### TO BE DONE
Lines that hold the word "scene" should be located and copied.

>> Start SOURCE MATERIAL

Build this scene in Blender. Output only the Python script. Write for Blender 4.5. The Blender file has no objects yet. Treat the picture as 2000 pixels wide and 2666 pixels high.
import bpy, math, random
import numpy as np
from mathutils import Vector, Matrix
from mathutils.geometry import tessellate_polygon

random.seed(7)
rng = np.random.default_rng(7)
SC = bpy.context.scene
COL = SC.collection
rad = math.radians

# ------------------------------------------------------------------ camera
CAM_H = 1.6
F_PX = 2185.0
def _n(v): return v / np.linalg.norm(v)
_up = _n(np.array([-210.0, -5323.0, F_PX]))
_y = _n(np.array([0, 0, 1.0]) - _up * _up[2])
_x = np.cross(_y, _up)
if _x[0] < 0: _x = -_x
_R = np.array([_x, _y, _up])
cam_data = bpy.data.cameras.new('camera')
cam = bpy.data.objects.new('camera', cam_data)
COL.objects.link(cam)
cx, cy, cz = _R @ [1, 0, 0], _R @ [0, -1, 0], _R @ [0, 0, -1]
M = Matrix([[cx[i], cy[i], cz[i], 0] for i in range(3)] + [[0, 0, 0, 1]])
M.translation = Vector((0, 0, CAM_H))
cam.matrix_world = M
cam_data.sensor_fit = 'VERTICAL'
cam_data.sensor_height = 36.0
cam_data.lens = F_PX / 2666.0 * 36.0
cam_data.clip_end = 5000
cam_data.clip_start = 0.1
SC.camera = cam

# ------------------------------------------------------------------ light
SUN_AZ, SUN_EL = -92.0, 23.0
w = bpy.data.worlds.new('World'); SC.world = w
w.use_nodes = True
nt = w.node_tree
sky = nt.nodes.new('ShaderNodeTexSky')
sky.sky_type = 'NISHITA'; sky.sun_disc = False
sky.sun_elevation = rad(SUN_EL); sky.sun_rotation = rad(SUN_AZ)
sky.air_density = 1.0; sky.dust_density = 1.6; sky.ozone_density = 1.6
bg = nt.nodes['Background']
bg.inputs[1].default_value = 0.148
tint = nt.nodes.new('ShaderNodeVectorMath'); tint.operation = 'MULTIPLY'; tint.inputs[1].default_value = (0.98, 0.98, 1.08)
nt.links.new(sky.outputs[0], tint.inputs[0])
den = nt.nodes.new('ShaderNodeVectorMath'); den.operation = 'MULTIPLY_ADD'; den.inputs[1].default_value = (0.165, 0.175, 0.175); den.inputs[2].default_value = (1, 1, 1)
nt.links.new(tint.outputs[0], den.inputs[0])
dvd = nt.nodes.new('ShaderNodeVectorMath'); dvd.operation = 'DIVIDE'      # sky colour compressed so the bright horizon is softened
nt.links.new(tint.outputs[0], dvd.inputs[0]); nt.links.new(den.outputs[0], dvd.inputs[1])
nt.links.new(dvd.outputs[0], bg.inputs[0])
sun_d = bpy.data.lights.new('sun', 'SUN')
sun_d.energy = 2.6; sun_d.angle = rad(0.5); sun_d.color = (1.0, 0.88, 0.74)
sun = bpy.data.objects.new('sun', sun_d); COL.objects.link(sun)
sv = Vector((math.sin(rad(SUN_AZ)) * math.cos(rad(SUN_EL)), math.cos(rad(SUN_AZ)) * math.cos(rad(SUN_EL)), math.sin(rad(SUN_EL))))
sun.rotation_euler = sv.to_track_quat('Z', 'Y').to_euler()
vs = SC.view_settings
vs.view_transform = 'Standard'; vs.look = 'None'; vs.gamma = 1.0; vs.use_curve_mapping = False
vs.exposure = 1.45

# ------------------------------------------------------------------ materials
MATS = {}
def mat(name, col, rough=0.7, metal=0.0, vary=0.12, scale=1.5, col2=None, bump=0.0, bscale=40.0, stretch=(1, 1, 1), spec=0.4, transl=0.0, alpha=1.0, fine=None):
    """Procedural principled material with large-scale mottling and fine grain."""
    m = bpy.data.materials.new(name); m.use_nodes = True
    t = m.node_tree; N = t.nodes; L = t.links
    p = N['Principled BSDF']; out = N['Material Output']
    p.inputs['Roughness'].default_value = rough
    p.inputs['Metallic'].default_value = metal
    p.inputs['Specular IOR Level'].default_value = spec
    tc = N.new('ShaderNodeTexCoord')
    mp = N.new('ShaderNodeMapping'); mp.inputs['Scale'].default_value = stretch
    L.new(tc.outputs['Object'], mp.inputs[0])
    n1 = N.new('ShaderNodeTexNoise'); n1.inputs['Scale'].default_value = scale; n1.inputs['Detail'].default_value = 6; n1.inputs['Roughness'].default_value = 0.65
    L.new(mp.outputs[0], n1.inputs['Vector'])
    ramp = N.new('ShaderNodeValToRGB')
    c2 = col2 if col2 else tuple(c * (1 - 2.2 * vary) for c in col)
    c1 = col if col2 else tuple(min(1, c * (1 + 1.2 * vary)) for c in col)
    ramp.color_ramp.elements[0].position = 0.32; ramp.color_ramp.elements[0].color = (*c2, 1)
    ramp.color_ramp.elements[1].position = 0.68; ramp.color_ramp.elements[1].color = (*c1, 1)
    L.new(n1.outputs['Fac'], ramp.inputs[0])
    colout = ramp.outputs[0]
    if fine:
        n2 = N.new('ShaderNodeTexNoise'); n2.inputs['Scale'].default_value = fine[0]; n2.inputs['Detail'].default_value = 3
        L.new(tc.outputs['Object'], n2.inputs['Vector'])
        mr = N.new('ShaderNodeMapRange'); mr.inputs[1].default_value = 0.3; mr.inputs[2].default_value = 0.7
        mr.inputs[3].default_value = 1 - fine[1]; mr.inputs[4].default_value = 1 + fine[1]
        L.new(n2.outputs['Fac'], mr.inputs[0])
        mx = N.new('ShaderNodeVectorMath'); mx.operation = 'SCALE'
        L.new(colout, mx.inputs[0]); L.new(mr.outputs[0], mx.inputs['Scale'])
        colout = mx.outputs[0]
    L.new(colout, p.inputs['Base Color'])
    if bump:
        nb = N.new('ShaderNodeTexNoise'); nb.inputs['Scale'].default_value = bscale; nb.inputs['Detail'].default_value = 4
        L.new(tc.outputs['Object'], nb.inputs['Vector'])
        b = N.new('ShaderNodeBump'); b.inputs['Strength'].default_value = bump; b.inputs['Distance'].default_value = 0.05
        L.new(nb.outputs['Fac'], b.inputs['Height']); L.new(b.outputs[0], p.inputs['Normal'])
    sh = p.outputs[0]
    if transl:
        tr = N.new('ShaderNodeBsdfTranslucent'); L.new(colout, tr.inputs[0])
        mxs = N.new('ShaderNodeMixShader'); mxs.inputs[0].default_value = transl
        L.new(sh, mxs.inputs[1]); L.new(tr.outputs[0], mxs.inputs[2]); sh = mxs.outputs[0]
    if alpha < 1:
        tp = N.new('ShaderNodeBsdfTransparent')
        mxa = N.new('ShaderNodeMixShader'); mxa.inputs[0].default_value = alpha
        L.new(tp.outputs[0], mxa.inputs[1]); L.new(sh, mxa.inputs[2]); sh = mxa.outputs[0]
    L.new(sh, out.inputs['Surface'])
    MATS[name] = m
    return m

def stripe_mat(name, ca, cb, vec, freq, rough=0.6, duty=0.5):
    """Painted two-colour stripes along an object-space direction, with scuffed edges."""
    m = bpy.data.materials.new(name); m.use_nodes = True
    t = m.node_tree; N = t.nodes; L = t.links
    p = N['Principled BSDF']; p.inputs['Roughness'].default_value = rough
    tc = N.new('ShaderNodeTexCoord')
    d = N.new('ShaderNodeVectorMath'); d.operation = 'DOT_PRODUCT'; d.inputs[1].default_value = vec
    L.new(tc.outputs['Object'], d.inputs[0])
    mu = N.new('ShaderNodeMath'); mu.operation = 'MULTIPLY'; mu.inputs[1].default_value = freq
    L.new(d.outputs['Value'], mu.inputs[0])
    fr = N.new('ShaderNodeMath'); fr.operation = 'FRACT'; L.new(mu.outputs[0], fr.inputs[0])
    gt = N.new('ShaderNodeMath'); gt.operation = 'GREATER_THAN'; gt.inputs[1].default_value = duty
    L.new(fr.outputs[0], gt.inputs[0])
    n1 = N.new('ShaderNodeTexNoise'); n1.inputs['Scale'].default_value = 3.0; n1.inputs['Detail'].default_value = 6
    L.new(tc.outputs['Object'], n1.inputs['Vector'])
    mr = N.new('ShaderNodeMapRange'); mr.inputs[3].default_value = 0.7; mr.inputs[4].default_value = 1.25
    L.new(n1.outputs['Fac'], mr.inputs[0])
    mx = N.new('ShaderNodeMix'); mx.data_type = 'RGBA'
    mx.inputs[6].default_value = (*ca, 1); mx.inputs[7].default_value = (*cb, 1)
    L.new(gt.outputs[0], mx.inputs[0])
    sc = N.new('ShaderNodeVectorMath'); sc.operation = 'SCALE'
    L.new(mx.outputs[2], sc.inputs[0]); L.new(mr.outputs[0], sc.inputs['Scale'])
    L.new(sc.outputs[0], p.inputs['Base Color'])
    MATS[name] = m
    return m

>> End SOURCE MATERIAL

### CORRECT RESPONSE
Build this scene in Blender. Output only the Python script. Write for Blender 4.5. The Blender file has no objects yet. Treat the picture as 2000 pixels wide and 2666 pixels high.
SC = bpy.context.scene